Common or ordinary stock ownership gives the buyer voting rights in the company, and a share of profits, known as dividends.

Companies also issue preference stock. Ownership of 'prefs' does not entitle the holder to voting rights, but on the plus side, the returns are usually guaranteed.

The upward or downward movement in the price of stocks is referred to as capital gain or capital loss, respectively.

The general trend in the market place is also characterised by these general terms. For example, if a company makes money, the value of its stock, all things being equal, is likely to appreciate or gain in value.

If you bought some of its shares for $10 each and the stock is now worth $15, the value of your portfolio would have increased by 50 per cent, or you could make a profit of $5 from selling at the current price.

But if the company is not performing well, or some of the environmental factors referenced earlier come to bear on the market and the stock price falls, then the value of your investment will fall.

The often bantered-about description of investors as 'bears' or 'bulls' is a reference to how much risk you are prepared to take. The terms reference bears as being cautious animals who deliberate on their moves, while bulls move with boldness, charging right ahead. A bull is always expectant of good things in the market.

Markets are also characterised similarly. A market is said to be bearish when stock prices are generally falling, and bullish when stock prices are going up.

According to Jackson, the JSE is now bullish, rebounding from last year's decline and showing upward-moving tendencies.

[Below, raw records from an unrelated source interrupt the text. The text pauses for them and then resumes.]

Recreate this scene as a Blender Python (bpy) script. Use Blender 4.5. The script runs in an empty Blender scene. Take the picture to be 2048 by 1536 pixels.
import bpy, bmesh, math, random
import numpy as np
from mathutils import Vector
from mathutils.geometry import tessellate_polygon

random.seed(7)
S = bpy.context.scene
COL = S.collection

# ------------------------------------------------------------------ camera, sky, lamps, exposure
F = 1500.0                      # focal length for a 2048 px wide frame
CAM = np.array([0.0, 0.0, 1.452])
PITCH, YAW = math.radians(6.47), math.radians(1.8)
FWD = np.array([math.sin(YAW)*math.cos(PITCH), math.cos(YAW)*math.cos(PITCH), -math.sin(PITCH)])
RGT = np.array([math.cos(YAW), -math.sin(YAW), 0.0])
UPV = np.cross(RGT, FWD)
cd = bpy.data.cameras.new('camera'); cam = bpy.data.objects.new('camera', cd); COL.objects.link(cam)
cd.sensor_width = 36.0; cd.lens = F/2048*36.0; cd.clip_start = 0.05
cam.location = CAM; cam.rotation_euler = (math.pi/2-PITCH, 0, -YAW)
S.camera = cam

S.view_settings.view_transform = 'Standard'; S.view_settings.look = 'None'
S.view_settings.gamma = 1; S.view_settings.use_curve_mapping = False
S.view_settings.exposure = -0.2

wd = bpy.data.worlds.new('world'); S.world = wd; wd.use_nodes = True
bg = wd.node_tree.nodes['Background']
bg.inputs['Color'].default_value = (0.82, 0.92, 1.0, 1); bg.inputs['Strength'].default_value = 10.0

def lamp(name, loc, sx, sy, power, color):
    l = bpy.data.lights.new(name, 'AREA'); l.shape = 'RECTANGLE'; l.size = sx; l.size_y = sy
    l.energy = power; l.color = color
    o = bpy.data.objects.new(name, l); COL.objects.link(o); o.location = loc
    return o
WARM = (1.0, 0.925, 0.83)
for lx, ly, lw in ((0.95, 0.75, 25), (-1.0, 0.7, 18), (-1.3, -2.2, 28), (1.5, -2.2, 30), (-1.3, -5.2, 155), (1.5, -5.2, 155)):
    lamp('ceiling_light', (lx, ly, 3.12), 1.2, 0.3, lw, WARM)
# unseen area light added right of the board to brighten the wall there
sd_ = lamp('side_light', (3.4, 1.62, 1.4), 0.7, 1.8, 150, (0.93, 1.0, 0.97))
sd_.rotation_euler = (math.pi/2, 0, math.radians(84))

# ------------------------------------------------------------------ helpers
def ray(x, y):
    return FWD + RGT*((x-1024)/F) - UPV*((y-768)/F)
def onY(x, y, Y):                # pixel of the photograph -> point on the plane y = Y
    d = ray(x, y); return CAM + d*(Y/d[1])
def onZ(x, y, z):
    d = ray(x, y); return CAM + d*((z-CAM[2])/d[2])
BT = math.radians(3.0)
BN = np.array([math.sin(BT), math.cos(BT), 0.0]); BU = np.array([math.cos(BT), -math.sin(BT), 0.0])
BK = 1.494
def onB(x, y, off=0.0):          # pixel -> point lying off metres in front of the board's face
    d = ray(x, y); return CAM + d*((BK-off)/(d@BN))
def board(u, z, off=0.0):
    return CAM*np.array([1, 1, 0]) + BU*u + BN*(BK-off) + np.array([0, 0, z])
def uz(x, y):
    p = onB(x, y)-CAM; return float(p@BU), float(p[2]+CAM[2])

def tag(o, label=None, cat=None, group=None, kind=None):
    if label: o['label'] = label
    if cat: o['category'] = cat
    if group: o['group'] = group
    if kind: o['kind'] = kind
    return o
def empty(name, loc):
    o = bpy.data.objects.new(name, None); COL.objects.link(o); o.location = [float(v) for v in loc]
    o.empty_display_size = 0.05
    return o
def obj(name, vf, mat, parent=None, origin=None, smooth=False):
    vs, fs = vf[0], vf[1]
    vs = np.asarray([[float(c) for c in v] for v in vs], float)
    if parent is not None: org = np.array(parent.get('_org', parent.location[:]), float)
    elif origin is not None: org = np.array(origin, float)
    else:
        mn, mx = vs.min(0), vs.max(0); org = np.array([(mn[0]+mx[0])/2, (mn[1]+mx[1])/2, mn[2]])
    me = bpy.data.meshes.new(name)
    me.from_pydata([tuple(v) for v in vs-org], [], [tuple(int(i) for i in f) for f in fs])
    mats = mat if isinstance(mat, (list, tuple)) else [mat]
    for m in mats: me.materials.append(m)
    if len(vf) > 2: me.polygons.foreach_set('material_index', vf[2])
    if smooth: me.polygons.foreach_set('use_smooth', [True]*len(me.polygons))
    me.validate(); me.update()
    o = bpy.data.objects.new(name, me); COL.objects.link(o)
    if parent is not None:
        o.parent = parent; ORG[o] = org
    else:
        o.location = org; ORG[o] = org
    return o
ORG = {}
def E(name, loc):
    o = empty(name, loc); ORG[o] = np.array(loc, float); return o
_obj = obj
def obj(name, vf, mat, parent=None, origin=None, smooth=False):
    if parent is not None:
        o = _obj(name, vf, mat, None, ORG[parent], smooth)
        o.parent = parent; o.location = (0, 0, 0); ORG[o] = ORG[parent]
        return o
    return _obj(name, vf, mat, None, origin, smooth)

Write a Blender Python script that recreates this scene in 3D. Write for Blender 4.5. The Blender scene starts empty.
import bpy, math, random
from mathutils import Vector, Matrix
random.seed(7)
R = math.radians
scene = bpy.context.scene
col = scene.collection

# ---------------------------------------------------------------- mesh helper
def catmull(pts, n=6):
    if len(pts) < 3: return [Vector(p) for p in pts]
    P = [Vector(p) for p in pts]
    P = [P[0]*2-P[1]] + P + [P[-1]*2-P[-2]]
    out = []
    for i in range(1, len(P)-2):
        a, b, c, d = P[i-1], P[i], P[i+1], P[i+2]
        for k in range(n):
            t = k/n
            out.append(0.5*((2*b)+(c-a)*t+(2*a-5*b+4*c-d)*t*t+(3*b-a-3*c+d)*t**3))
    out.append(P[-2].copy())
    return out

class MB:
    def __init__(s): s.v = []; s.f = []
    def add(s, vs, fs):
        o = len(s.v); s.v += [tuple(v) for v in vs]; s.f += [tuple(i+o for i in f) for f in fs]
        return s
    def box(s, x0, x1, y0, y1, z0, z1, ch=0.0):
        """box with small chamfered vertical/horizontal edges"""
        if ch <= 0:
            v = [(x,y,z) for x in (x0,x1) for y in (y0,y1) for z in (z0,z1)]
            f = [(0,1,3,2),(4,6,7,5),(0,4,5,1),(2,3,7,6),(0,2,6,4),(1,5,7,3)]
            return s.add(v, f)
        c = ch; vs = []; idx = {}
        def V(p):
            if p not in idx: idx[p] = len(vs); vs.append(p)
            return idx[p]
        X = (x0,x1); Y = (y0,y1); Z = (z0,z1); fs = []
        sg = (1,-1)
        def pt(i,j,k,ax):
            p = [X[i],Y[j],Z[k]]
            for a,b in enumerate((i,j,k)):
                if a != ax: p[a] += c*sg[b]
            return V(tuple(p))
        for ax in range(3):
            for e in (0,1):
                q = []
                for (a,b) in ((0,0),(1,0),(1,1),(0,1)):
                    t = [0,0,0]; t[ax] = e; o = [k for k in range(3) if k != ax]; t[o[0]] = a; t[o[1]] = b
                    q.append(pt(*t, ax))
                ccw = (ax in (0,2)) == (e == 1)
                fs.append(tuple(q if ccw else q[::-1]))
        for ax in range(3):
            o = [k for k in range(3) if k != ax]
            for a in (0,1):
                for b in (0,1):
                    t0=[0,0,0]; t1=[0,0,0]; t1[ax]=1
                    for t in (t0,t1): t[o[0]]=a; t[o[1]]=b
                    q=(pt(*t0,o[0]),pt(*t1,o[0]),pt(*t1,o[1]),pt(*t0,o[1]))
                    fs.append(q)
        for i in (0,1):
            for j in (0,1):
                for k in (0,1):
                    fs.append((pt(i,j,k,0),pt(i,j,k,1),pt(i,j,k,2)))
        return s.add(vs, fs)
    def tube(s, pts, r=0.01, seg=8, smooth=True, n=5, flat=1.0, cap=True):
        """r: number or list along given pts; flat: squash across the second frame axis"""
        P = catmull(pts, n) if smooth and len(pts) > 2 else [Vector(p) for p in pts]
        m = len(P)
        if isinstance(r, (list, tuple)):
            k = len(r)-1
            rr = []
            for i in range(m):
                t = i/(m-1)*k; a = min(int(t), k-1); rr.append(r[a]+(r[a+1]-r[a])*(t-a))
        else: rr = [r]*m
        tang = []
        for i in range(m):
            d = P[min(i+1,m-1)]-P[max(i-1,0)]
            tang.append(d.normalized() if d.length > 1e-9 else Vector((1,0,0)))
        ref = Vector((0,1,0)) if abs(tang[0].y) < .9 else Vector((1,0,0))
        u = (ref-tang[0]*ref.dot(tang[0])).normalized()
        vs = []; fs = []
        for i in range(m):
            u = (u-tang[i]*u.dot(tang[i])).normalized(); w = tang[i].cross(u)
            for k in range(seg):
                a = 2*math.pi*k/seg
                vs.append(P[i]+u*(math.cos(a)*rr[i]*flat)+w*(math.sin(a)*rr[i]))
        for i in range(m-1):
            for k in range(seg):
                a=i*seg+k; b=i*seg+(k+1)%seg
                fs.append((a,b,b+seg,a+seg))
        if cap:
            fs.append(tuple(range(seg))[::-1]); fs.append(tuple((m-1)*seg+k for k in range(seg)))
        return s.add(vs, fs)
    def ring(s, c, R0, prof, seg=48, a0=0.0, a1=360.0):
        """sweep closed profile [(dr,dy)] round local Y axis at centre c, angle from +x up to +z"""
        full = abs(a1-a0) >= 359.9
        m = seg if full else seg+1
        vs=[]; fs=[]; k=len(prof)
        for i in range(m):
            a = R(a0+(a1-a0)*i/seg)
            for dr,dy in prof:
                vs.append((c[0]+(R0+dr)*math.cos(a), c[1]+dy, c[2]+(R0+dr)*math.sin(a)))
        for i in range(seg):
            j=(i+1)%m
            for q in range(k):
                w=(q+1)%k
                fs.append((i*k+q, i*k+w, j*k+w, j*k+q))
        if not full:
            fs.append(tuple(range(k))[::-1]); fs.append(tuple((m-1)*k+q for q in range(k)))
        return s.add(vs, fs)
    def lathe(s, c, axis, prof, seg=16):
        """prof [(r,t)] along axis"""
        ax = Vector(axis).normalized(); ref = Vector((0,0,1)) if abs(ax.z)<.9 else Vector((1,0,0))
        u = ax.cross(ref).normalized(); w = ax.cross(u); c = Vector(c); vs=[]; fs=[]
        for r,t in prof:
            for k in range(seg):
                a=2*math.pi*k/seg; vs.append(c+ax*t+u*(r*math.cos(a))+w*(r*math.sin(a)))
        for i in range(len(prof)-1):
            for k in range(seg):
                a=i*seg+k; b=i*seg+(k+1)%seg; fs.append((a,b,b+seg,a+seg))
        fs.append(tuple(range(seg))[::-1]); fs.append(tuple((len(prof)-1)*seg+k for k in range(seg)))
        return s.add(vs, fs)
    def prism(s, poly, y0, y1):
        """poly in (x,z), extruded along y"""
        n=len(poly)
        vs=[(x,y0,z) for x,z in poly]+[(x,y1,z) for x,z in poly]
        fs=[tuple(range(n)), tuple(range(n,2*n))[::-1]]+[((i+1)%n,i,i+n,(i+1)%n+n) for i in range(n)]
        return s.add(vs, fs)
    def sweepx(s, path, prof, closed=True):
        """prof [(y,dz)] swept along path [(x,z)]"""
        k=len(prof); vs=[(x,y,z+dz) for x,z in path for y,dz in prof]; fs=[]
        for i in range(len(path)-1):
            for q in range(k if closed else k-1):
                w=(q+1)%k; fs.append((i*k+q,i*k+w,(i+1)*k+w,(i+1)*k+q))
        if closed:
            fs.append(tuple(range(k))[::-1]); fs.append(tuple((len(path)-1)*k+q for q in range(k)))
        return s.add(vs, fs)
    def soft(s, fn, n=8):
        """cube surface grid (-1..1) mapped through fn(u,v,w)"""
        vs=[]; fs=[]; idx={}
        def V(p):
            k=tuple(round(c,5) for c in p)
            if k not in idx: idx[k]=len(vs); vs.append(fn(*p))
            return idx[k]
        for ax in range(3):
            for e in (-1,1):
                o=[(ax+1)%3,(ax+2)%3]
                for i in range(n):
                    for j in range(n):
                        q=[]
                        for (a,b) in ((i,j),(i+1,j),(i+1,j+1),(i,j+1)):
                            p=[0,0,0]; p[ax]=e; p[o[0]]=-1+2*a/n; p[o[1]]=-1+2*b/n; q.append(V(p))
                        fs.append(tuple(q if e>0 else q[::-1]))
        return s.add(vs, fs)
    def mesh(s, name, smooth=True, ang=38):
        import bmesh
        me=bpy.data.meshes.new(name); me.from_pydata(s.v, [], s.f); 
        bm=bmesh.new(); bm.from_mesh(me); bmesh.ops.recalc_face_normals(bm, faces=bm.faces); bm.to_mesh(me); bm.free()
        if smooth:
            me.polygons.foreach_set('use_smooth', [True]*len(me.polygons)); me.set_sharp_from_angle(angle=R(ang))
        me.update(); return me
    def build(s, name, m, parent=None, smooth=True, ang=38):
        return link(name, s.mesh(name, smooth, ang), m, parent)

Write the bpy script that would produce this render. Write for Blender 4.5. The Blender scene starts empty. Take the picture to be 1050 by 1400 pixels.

As an investor, you can move your money around on their advice and or watch the markets and indicators yourself for instructing a broker what stocks to buy and sell on your behalf.

The three most recurrent questions asked by both investor and trader are: What stocks to buy? When to sell? When to buy?

If the answers to these questions were straightforward, there would be no market crashes, recessions and bankruptcies.

It is said that stock-market investing is not for the impatient. The returns often come over time and should be seen as a medium- to long-term investment.